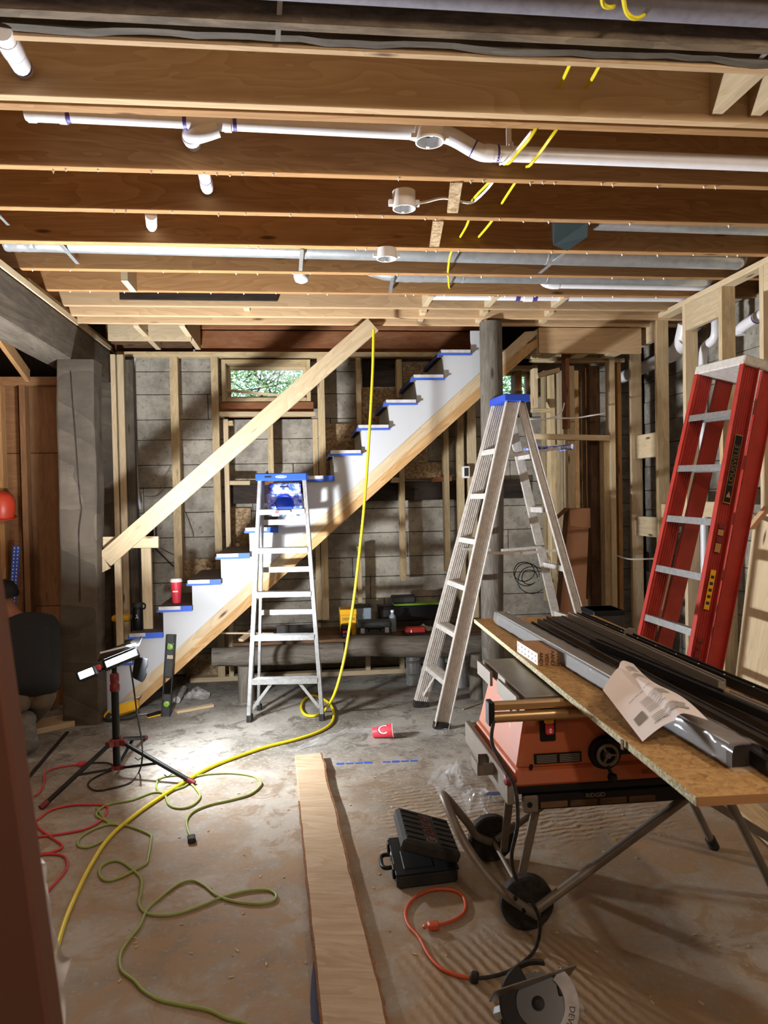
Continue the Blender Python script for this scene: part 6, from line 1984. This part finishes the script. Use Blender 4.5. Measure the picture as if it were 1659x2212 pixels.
for i in range(4):
    bl = B(); y0 = 5.565 + i * .135; bl.box(-.55, 1.42, y0, y0 + .132, pz, pz + .022); bl.done('plank', 'oldbrown', pf, bevel=.002)
bl = B(); bl.box(-.55, 1.42, 6.075, 6.112, pz - .09, pz); bl.done('ledger', 'dark', pf)
for x in (-.5, 1.38):
    bl = B(); bl.box(x - .03, x + .03, 5.95, 6.01, 0, pz); bl.done('leg', 'dark', pf)
PT = pz + .022


def onp(px, Y): return V((at(px, 1350, Y=Y).x, Y, PT))


def boxat(px0, px1, Y, dep, h, z=None):
    a_, b_ = at(px0, 1350, Y=Y).x, at(px1, 1350, Y=Y).x
    z = PT if z is None else z
    return a_, b_, Y, Y + dep, z, z + h


# yellow battery box
x0, x1, y0, y1, z0, z1 = boxat(736, 770, 5.72, .16, .20)
yb_b = thing('tool_box', ((x0 + x1) / 2, 5.8, z0), 'upright yellow tool box with black lettering on the plank platform, behind the yellow hose', 'tool box')
bl = B(); bl.box(x0, x1, y0, y1, z0 + .04, z1 - .045); bl.done('box_body', 'yelbox', yb_b, bevel=.004)
bl = B(); bl.box(x0 - .004, x1 + .004, y0 - .004, y1, z1 - .045, z1); bl.done('lid', 'yelbox', yb_b, bevel=.004)
bl = B(); bl.box(x0, x1 + .05, y0 - .02, y1, z0, z0 + .04); bl.done('base', 'yelbox', yb_b, bevel=.004)
text('lettering', 'DEWALT', .030, frame(((x0 + x1) / 2 + .012, y0 - .001, z0 + .125), (1, 0, 0), (0, 0, 1)), 'ink', yb_b)
# translucent bin
x0, x1, y0, y1, z0, z1 = boxat(764, 803, 5.80, .15, .12, PT + .075)
tb = thing('storage_bin', ((x0 + x1) / 2, 5.86, PT), 'small translucent bin with a black lid behind the dark tool case', 'bin')
bl = B(); bl.box(x0, x1, y0, y1, z0, z1); bl.done('bin_body', 'bin', tb, bevel=.006)
bl = B(); bl.box(x0 - .004, x1 + .004, y0 - .004, y1 + .004, z1, z1 + .012); bl.done('lid', 'black', tb, bevel=.004)
bl = B(); bl.box(x0 - .02, x1 + .01, y0, y1, PT, z0); bl.done('stack_tray', 'black', tb, bevel=.004)
bl = B(); bl.box(x0 + .01, x1 - .01, y0 + .01, y1 - .01, z0 + .005, z0 + .05); bl.done('contents', 'steel', tb)
# dark case with two latches
x0, x1, y0, y1, z0, z1 = boxat(771, 846, 5.60, .14, .115)
dc = thing('tool_case', ((x0 + x1) / 2, 5.67, z0), 'closed dark tool case with two pale latches at the edge of the plank platform', 'tool case')
bl = B(); bl.box(x0, x1, y0, y1, z0, z0 + .06); bl.done('lower_shell', 'blackdull', dc, bevel=.008)
bl = B(); bl.box(x0, x1, y0, y1, z0 + .063, z1); bl.done('lid', 'blackdull', dc, bevel=.010)
for f in (.16, .86):
    xm = x0 + (x1 - x0) * f
    bl = B(); bl.box(xm - .016, xm + .016, y0 - .008, y0, z0 + .03, z0 + .07); bl.done('latch', 'film', dc, bevel=.002)
xm = (x0 + x1) / 2
bl = B(); bl.tube([(xm - .045, y0 - .003, z0 + .045), (xm - .045, y0 - .018, z0 + .075), (xm + .045, y0 - .018, z0 + .075), (xm + .045, y0 - .003, z0 + .045)], .006, n=6); bl.done('handle', 'black', dc, smooth=50)
# battery pack
x0, x1, y0, y1, z0, z1 = boxat(737, 759, 5.585, .10, .10)
bt_ = thing('battery_charger', ((x0 + x1) / 2, 5.63, z0), 'small black charger with a red label left of the dark tool case', 'charger')
bl = B(); bl.box(x0, x1, y0, y1, z0, z1); bl.done('body', 'black', bt_, bevel=.012)
bl = B(); bl.box(x0 + .01, x0 + .05, y0 - .001, y0 + .001, z0 + .04, z0 + .058); bl.done('red_label', 'redcup', bt_)
bl = B(); bl.box(x0 + .01, x0 + .05, y0 - .001, y0 + .001, z0 + .012, z0 + .036); bl.done('blue_label', 'battblue', bt_)
# long black case with lime lid and small case
x0, x1, y0, y1, z0, z1 = boxat(818, 918, 5.95, .14, .16, PT + .05)
lc_ = thing('long_tool_case', ((x0 + x1) / 2, 6.0, PT), 'long black case lying at the back of the plank platform, under the lime green lid', 'tool case')
bl = B(); bl.box(x0, x1 + .18, y0, y1, PT, z0); bl.done('support_board', 'dark', lc_)
bl = B(); bl.box(x0, x1 + .13, y0, y1, z0, z0 + .13); bl.done('case_body', 'black', lc_, bevel=.008)
bl = B(); bl.box(x0 + .02, x0 + .10, y0 - .004, y0 + .01, z0 + .03, z0 + .10); bl.done('end_panel', 'blackdull', lc_, bevel=.003)
lzz = z0 + .13
xg0, xg1 = at(851, 1300, Y=5.93).x, at(950, 1300, Y=5.93).x
bl = B(); bl.box(xg0, xg1, 5.93, 6.09, lzz, lzz + .016); bl.done('green_lid', 'limelid', None, bevel=.005, label='lime green lid lying on the long black case', cat='lid')
xg0, xg1 = at(847, 1300, Y=5.95).x, at(899, 1300, Y=5.95).x
bl = B(); bl.box(xg0, xg1, 5.95, 6.08, lzz + .016, lzz + .075); sc_ = thing('small_case', ((xg0 + xg1) / 2, 6.0, lzz + .016), 'small black case on top of the lime green lid', 'tool case'); bl.done('case_body', 'blackdull', sc_, bevel=.012)
bl = B(); bl.box(xg1 - .04, xg1 - .01, 5.95, 6.0, lzz + .075, lzz + .085); bl.done('carry_grip', 'black', sc_, bevel=.003)
# red charger / sander
c = onp(897, 5.66)
rs = thing('red_tool', c, 'low red power tool lying on the plank platform, left of the tall ladder', 'power tool')
bl = B(); bl.hexa(c + V((0, 0, .03)), V((.085, 0, 0)), V((0, .05, 0)), V((0, 0, .024))); bl.done('housing', 'redfg', rs, bevel=.018)
bl = B(); bl.hexa(c + V((0, 0, .008)), V((.10, 0, 0)), V((0, .055, 0)), V((0, 0, .008))); bl.done('base_plate', 'black', rs, bevel=.004)
bl = B(); bl.hexa(c + V((-.04, -.048, .03)), V((.004, 0, 0)), V((0, .003, 0)), V((0, 0, .010))); bl.done('indicator', 'white', rs)
# water bottle
c = onp(848, 5.80)
wb2 = thing('plastic_bottle', c, 'clear plastic water bottle with a white cap on the plank platform', 'bottle')
bl = B(); bl.lathe([(.028, 0), (.032, .006), (.030, .05), (.032, .055), (.030, .10), (.024, .125), (.012, .145), (.012, .155)], c, n=18); bl.done('bottle_body', 'bin', wb2, smooth=50)
bl = B(); bl.lathe([(.014, .153), (.014, .168), (.012, .170)], c, n=14); bl.done('cap', 'white', wb2, smooth=40)
crumple('rag', onp(918, 5.80), .08, .07, .06, 21, 'crumpled grey rag at the back of the plank platform', 'sack', 16, 'rag')

# galvanised duct pieces standing on the floor behind the tall ladder
for i, (px0, px1, yt, yb, Y, lab) in enumerate(((877, 910, 1415, 1468, 5.75, 'left galvanised duct collar standing on the floor behind the tall ladder'), (938, 962, 1413, 1462, 5.88, 'middle galvanised duct collar, half hidden between the ladder rails'),
                                               (979, 1012, 1412, 1478, 5.62, 'right galvanised duct collar with two crimped beads, next to the log stump'))):
    p = at((px0 + px1) / 2, yb, Y=Y); r_ = (px1 - px0) / 2 * Y / FPX; hgt = .26 if i != 2 else .27
    c = V((p.x, Y, 0))
    t_ = thing('duct_collar', c, lab, 'duct piece', 'duct collars on the floor')
    bl = B(); 
    rings = []
    for rr, z in ((r_, 0.001), (r_, hgt * .3), (r_ + .004, hgt * .32), (r_ + .004, hgt * .34), (r_, hgt * .36), (r_, hgt * .68), (r_ + .004, hgt * .70), (r_ + .004, hgt * .72), (r_, hgt * .74), (r_ * .97, hgt), (r_ * .94, hgt), (r_ * .93, .01)):
        rings.append(bl.ring(c + V((0, 0, z)), V((1, 0, 0)), V((0, 1, 0)), rr, 24))
    bl.skin(rings, cap=False); bl.done('collar', 'zinc', t_, smooth=30)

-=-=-

* Aim *
Leave out the pictures and repeat exactly the lines from the start of the material through the line that contains "def onp(px, Y): return", both included.

* Worked solution *
Continue the Blender Python script for this scene: part 6, from line 1984. This part finishes the script. Use Blender 4.5. Measure the picture as if it were 1659x2212 pixels.
for i in range(4):
    bl = B(); y0 = 5.565 + i * .135; bl.box(-.55, 1.42, y0, y0 + .132, pz, pz + .022); bl.done('plank', 'oldbrown', pf, bevel=.002)
bl = B(); bl.box(-.55, 1.42, 6.075, 6.112, pz - .09, pz); bl.done('ledger', 'dark', pf)
for x in (-.5, 1.38):
    bl = B(); bl.box(x - .03, x + .03, 5.95, 6.01, 0, pz); bl.done('leg', 'dark', pf)
PT = pz + .022


def onp(px, Y): return V((at(px, 1350, Y=Y).x, Y, PT))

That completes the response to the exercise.